Author Bio and Web Gallery

All images copyright Martin Murphy, 1999

Painting the Dress
The dress, like the hair, was painted with a Wacom Tablet in Painter. Fabric folds can be very difficult.

To make it easier on myself, I try and break the shading down into three (light, medium and dark) colors and paint the entire fabric with only these colors. I can add subtle shades later. This forces me to simplify the shades and concentrate on the structure of the fabric.

From my pile of cool reference images I've been collecting for years I pulled three pictures of flowing fabric that would make up the folds of the dress. Some of the folds in the reference images actually worked with each other and the rest I had to invent.

I painted the dress with the Fine bush and the airbrush. As with the hair, the Just Add Water brush is a great tool to soften areas and push color around. Some areas were almost like finger painting as I dragged highlighted areas around.

As in the chapter about lighting, the shadow areas needed life too to keep them from becoming too flat. You now have the folds painted (I know, easier said than done) and it's time to add the pattern.

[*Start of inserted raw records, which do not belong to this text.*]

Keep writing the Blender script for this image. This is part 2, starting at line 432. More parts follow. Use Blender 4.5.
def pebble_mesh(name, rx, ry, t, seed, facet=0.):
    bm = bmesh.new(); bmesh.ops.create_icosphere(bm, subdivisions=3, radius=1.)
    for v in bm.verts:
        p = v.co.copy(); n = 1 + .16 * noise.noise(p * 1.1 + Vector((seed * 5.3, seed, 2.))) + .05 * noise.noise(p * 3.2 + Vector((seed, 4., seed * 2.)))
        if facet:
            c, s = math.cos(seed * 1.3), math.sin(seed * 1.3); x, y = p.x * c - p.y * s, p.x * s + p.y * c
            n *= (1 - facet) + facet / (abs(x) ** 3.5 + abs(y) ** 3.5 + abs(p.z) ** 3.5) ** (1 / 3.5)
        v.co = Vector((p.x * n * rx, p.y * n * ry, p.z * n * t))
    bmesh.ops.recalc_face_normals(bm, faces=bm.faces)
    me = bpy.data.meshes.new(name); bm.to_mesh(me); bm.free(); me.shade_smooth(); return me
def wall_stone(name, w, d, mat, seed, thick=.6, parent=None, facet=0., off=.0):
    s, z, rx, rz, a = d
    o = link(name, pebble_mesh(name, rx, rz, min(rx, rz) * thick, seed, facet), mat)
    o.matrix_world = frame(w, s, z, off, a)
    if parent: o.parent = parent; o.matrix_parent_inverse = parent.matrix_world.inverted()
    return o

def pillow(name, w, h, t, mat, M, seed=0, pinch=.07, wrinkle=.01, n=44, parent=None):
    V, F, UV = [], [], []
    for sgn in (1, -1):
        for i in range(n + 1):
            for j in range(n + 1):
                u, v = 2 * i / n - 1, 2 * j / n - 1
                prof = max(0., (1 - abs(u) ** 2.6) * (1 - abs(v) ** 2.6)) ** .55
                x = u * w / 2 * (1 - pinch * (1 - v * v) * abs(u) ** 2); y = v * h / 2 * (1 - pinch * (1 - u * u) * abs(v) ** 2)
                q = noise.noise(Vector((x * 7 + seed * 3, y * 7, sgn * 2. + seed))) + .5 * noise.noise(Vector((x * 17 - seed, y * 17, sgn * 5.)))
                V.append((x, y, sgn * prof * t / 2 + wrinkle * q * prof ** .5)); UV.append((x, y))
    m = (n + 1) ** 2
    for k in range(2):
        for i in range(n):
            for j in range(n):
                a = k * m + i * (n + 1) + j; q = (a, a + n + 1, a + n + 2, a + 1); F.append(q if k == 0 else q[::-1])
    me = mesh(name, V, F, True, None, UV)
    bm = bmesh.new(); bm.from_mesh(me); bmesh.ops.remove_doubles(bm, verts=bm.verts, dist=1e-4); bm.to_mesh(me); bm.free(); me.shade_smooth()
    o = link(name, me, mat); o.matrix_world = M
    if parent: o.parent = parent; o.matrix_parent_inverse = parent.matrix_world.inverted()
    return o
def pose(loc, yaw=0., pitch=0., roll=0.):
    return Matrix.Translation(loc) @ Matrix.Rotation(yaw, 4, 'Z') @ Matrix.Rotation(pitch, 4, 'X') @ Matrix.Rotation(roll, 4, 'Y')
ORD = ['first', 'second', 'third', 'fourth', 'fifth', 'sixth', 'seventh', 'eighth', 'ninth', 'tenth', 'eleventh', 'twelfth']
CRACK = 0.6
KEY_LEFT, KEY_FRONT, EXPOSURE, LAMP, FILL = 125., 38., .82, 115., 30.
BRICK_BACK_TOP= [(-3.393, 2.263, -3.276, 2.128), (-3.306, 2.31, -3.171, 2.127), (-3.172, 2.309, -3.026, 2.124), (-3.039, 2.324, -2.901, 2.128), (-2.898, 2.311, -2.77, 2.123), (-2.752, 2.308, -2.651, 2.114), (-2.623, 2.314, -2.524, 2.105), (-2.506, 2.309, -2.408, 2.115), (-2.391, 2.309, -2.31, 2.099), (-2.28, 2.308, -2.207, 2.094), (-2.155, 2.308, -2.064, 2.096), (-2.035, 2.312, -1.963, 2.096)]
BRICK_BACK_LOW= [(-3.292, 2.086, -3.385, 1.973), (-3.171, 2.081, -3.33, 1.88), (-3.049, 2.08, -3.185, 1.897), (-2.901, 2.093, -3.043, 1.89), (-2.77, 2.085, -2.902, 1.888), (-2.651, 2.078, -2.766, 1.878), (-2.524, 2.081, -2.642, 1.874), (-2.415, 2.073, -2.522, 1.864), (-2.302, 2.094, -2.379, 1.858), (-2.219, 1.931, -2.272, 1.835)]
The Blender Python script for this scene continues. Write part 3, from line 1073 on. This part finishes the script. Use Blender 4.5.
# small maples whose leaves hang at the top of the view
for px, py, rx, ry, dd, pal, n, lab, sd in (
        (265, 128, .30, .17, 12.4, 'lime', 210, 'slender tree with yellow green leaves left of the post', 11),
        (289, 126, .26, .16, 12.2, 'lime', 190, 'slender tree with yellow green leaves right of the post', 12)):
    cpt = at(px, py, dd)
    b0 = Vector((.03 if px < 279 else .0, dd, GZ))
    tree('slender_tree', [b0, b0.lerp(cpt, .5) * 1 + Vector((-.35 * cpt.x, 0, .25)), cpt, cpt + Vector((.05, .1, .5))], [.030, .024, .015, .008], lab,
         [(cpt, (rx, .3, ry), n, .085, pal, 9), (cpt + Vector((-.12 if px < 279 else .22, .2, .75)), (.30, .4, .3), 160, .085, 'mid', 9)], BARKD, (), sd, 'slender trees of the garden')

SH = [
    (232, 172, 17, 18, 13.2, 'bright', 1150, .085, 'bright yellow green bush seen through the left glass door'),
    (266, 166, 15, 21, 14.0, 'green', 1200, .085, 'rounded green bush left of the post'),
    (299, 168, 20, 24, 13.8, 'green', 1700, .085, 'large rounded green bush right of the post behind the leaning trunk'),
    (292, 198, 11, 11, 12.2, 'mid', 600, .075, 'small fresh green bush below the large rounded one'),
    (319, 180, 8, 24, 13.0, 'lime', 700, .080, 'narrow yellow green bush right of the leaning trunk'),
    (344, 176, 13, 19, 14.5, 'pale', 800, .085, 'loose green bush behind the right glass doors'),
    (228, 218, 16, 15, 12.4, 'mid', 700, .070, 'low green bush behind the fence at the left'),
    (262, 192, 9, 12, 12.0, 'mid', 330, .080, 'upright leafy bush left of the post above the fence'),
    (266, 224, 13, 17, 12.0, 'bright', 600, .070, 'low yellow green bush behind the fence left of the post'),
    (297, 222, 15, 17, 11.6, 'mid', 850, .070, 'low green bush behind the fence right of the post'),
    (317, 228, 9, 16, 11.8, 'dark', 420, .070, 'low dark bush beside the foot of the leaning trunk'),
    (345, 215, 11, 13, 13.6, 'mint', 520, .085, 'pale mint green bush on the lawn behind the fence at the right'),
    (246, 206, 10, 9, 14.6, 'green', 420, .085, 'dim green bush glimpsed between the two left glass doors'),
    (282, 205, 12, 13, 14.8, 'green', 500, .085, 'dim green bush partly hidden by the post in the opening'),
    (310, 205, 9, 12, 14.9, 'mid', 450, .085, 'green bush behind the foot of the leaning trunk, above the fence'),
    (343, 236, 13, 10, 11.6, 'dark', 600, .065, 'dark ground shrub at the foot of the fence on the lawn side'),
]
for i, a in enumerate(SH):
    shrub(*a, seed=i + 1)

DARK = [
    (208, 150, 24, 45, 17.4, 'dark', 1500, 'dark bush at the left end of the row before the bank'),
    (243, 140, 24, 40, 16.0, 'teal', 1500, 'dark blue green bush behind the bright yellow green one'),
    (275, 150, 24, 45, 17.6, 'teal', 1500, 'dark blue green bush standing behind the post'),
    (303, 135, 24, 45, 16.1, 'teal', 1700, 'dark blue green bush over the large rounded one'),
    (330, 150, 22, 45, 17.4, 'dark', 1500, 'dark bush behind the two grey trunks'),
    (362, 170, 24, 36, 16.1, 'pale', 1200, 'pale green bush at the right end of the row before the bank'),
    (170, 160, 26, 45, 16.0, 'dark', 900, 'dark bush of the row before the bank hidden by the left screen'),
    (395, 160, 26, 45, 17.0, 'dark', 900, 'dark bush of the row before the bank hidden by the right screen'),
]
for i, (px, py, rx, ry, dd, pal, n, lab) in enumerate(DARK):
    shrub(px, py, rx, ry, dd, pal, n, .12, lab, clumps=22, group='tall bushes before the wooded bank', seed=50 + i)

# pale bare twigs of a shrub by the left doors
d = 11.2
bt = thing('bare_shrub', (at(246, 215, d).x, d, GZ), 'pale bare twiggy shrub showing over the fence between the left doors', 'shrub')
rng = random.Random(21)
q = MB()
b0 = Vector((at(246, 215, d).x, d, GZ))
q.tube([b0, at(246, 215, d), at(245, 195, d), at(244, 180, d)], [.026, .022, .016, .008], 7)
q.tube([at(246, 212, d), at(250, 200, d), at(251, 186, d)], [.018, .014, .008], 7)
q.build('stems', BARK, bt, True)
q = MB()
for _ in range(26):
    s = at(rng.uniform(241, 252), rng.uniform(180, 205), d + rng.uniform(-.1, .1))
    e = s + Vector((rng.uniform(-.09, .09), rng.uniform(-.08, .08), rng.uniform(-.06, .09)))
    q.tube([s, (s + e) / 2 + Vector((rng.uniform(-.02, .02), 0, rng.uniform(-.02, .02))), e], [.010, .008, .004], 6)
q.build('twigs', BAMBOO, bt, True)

The pattern is actually added using the airbrush set to "clone" instead of "cover". I lightened up a Painter preset pattern so the swirls were almost white and the background was a medium blue and then saved it in Patterns pallet. With the new patterned selected, I then cloned (painted) on the pattern using the airbrush. If you'll notice, I cloned the pattern on the lighter areas of the dress stronger than the shadow areas. This let the folds of the dress show through while giving the fabric a silvery shine.